Retype every line from the start of the data down to and including the line with "0), .3, .3, 5, (.9, .9, .9))". Skip the pictures.

====

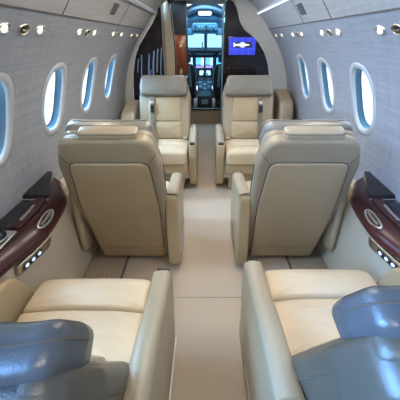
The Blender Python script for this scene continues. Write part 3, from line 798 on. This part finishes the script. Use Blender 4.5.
# ------------------------------------------------------------------ light
def area(name, loc, tgt, sx, sy, power, col, spread=180):
    l = bpy.data.lights.new(name, 'AREA'); l.shape = 'RECTANGLE'; l.size = sx; l.size_y = sy; l.energy = power; l.color = col
    l.spread = math.radians(spread)
    o = bpy.data.objects.new(name, l); C.objects.link(o); o.location = loc
    d = Vector(tgt)-Vector(loc); o.rotation_euler = d.to_track_quat('-Z', 'Y').to_euler(); return o
def spot(name, loc, tgt, power, col, ang=60, r=.03):
    l = bpy.data.lights.new(name, 'SPOT'); l.energy = power; l.color = col; l.spot_size = math.radians(ang); l.spot_blend = .8; l.shadow_soft_size = r
    o = bpy.data.objects.new(name, l); C.objects.link(o); o.location = loc
    d = Vector(tgt)-Vector(loc); o.rotation_euler = d.to_track_quat('-Z', 'Y').to_euler(); return o
warm = (1, .86, .66)
# ceiling wash lamps along the headliner
for y in (1.25, 2.1, 3.0):
    area('ceiling_lamp', (0, y, 1.76), (0, y, 0), .30, .7, (5 if y > 2.5 else 7.5), (1, .90, .76))
# cool daylight entering by the side windows
for y in WY[1:]:
    pass
area('daylight_left', (-2.6, 2.3, 2.6), (.3, 2.1, .9), 3.6, 1.6, 1050, (.36, .66, 1))
area('daylight_right', (2.6, 2.3, 2.6), (-.3, 2.1, .9), 3.6, 1.6, 150, (.7, .86, 1))
area('aft_cool_fill', (-.66, -.30, 1.25), (.60, .35, .85), .5, .6, 12, (.18, .45, 1), 80)  # blue lamp added inside the cabin to colour the near seat backs
area('aft_warm_fill', (0, -.75, 1.72), (0, 1.6, .55), .5, .3, 5, (1, .90, .74), 120)  # unseen warm fill added to brighten the middle seat backs
area('cool_wall_fill', (-.60, 1.7, 1.44), (.86, 1.7, 1.12), 3.0, .05, 14, (.30, .58, 1), 110)  # thin blue lamp added inside the cabin, tints the right wall
# warm reading lamps over each seat
for (x, y) in ((-.46, .95), (.47, 1.0), (-.50, 1.75), (.50, 1.75), (-.42, 2.85), (.42, 2.85)):
    sg = 1 if x > 0 else -1
    spot('reading_spot', (sg*.66, y-.05, 1.37), (x*.95, y, .45), (4 if y > 2.5 else 10), warm, 75)
area('cockpit_glow', (-.01, 6.3, 1.66), (-.01, 6.2, 0), .7, .6, 16, (.25, .68, 1))
area('entry_lamp', (-.05, 4.6, 1.76), (-.05, 4.6, 0), .3, .3, 5, (.9, .9, .9))

# world
w = bpy.data.worlds.new('sky'); S.world = w; w.use_nodes = True; nt = w.node_tree
bg = nt.nodes['Background']; tc = nt.nodes.new('ShaderNodeTexCoord'); sp = nt.nodes.new('ShaderNodeSeparateXYZ'); r = nt.nodes.new('ShaderNodeValToRGB')
nt.links.new(tc.outputs['Generated'], sp.inputs[0]); nt.links.new(sp.outputs['Z'], r.inputs[0]); nt.links.new(r.outputs[0], bg.inputs[0])
r.color_ramp.elements[0].position = 0; r.color_ramp.elements[0].color = (.95, .98, 1, 1)
r.color_ramp.elements[1].position = .7; r.color_ramp.elements[1].color = (.45, .70, 1, 1)
bg.inputs[1].default_value = 3.0

# camera
cam = bpy.data.cameras.new('camera'); co = bpy.data.objects.new('camera', cam); C.objects.link(co)
cam.sensor_width = 36; cam.lens = 302/400*36; cam.shift_x = -.010; cam.clip_start = .02
co.location = (-.025, 0, HC); co.rotation_euler = (math.radians(90-28), 0, 0)
S.camera = co
S.view_settings.view_transform = 'Standard'; S.view_settings.look = 'None'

====

- Solution below -
The Blender Python script for this scene continues. Write part 3, from line 798 on. This part finishes the script. Use Blender 4.5.
# ------------------------------------------------------------------ light
def area(name, loc, tgt, sx, sy, power, col, spread=180):
    l = bpy.data.lights.new(name, 'AREA'); l.shape = 'RECTANGLE'; l.size = sx; l.size_y = sy; l.energy = power; l.color = col
    l.spread = math.radians(spread)
    o = bpy.data.objects.new(name, l); C.objects.link(o); o.location = loc
    d = Vector(tgt)-Vector(loc); o.rotation_euler = d.to_track_quat('-Z', 'Y').to_euler(); return o
def spot(name, loc, tgt, power, col, ang=60, r=.03):
    l = bpy.data.lights.new(name, 'SPOT'); l.energy = power; l.color = col; l.spot_size = math.radians(ang); l.spot_blend = .8; l.shadow_soft_size = r
    o = bpy.data.objects.new(name, l); C.objects.link(o); o.location = loc
    d = Vector(tgt)-Vector(loc); o.rotation_euler = d.to_track_quat('-Z', 'Y').to_euler(); return o
warm = (1, .86, .66)
# ceiling wash lamps along the headliner
for y in (1.25, 2.1, 3.0):
    area('ceiling_lamp', (0, y, 1.76), (0, y, 0), .30, .7, (5 if y > 2.5 else 7.5), (1, .90, .76))
# cool daylight entering by the side windows
for y in WY[1:]:
    pass
area('daylight_left', (-2.6, 2.3, 2.6), (.3, 2.1, .9), 3.6, 1.6, 1050, (.36, .66, 1))
area('daylight_right', (2.6, 2.3, 2.6), (-.3, 2.1, .9), 3.6, 1.6, 150, (.7, .86, 1))
area('aft_cool_fill', (-.66, -.30, 1.25), (.60, .35, .85), .5, .6, 12, (.18, .45, 1), 80)  # blue lamp added inside the cabin to colour the near seat backs
area('aft_warm_fill', (0, -.75, 1.72), (0, 1.6, .55), .5, .3, 5, (1, .90, .74), 120)  # unseen warm fill added to brighten the middle seat backs
area('cool_wall_fill', (-.60, 1.7, 1.44), (.86, 1.7, 1.12), 3.0, .05, 14, (.30, .58, 1), 110)  # thin blue lamp added inside the cabin, tints the right wall
# warm reading lamps over each seat
for (x, y) in ((-.46, .95), (.47, 1.0), (-.50, 1.75), (.50, 1.75), (-.42, 2.85), (.42, 2.85)):
    sg = 1 if x > 0 else -1
    spot('reading_spot', (sg*.66, y-.05, 1.37), (x*.95, y, .45), (4 if y > 2.5 else 10), warm, 75)
area('cockpit_glow', (-.01, 6.3, 1.66), (-.01, 6.2, 0), .7, .6, 16, (.25, .68, 1))
area('entry_lamp', (-.05, 4.6, 1.76), (-.05, 4.6, 0), .3, .3, 5, (.9, .9, .9))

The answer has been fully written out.